The zombies stomping all over pop culture these days will seem about as scary as Santa’s elves once you’ve met the dead souls inhabiting the sepulchral gloom of Robert Falls’s production of Eugene O’Neill’s The Iceman Cometh. The bloodletting and brain-eating in this case may be metaphoric, but make no mistake: None of the suffering men and women seeking comfort in the bottom of a bottle in Harry Hope’s saloon will emerge truly alive. Mr. Falls’s magisterial staging of O’Neill’s harrowing drama, one of his very greatest, floored me when I first saw it at the Goodman Theater almost three years ago. Once again, at the conclusion of this blistering production, currently at the Brooklyn Academy of Music, I had to scrape myself up from my seat, with my innards churning.
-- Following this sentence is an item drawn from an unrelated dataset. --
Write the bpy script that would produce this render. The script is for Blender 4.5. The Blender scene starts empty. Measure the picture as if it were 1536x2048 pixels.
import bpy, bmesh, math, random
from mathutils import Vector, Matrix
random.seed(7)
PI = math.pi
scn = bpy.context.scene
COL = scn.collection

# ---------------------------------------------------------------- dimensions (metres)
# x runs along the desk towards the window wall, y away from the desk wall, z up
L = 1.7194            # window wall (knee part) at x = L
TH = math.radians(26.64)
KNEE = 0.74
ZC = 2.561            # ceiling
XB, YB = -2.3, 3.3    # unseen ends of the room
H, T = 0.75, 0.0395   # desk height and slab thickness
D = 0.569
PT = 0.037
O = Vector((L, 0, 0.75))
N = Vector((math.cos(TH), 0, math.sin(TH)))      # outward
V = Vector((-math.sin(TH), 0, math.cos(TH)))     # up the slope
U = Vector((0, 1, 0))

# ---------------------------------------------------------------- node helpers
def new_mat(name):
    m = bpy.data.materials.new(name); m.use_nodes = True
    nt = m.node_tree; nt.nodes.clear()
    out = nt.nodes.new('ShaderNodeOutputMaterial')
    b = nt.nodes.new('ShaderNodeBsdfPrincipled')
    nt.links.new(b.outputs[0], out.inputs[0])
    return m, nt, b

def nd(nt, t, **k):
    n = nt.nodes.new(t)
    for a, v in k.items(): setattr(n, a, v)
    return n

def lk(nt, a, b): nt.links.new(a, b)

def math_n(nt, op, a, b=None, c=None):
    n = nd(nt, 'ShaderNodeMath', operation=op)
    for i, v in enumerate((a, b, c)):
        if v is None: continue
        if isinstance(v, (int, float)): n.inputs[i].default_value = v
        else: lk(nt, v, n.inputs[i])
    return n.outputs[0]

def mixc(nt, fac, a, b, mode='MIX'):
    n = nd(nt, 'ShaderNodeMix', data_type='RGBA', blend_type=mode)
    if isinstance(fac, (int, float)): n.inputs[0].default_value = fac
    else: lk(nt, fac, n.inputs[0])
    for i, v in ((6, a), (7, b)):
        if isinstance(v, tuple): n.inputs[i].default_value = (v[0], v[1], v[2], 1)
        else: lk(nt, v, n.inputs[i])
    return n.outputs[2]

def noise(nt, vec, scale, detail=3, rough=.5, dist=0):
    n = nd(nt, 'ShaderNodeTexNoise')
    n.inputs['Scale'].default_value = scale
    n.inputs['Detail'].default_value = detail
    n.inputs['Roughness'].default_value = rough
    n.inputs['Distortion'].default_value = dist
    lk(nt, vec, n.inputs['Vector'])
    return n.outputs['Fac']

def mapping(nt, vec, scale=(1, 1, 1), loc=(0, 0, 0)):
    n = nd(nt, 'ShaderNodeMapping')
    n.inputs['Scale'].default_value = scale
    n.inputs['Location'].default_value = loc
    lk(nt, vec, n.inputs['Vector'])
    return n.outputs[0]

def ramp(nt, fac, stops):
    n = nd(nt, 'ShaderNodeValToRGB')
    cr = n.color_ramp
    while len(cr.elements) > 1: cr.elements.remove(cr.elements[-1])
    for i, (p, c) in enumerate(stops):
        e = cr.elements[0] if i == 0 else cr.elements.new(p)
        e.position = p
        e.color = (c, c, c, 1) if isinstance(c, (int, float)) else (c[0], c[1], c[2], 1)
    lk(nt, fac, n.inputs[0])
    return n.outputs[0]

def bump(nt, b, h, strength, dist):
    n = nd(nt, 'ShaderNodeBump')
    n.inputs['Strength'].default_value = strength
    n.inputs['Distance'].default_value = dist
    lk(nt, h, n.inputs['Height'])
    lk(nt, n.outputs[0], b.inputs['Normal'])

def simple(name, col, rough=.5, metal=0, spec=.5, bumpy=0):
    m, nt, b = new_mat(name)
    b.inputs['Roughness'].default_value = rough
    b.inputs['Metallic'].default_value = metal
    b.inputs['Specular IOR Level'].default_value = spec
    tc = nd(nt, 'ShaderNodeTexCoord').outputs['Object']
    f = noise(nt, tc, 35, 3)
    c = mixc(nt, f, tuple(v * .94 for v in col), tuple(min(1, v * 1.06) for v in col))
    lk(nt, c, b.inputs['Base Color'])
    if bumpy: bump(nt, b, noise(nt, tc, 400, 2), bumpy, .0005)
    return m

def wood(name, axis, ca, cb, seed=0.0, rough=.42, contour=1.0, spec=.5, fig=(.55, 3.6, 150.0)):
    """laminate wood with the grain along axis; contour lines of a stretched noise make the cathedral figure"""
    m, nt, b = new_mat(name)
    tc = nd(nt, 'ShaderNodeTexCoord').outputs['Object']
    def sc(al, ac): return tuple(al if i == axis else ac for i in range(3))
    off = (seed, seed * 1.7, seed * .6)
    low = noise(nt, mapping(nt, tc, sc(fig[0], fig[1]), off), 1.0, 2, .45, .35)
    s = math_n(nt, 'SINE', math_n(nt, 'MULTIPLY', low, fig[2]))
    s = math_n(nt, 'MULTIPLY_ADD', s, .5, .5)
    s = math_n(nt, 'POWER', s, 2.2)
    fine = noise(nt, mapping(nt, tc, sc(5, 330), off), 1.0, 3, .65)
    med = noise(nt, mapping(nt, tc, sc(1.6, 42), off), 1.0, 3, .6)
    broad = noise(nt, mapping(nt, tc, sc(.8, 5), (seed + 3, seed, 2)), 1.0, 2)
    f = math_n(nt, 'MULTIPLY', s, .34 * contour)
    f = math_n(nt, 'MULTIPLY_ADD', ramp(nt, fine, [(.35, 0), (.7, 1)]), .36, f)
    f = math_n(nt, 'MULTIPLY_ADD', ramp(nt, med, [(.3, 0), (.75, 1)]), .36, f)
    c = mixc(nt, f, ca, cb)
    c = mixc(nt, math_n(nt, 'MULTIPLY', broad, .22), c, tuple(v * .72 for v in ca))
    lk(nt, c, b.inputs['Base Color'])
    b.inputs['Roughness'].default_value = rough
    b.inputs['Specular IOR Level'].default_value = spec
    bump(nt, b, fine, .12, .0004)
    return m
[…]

As enacted by a cast that is not likely to be bettered this season — on Broadway or off — O’Neill’s symphonic ode to the lies we tell ourselves to survive sustains an enthralling dramatic intensity for pretty much all of its famously long running time, notwithstanding the undeniable longueurs and repetitions. (You could get mighty soused if you knocked back a shot every time the words “pipe dream” cropped up in the dialogue; this is not recommended.)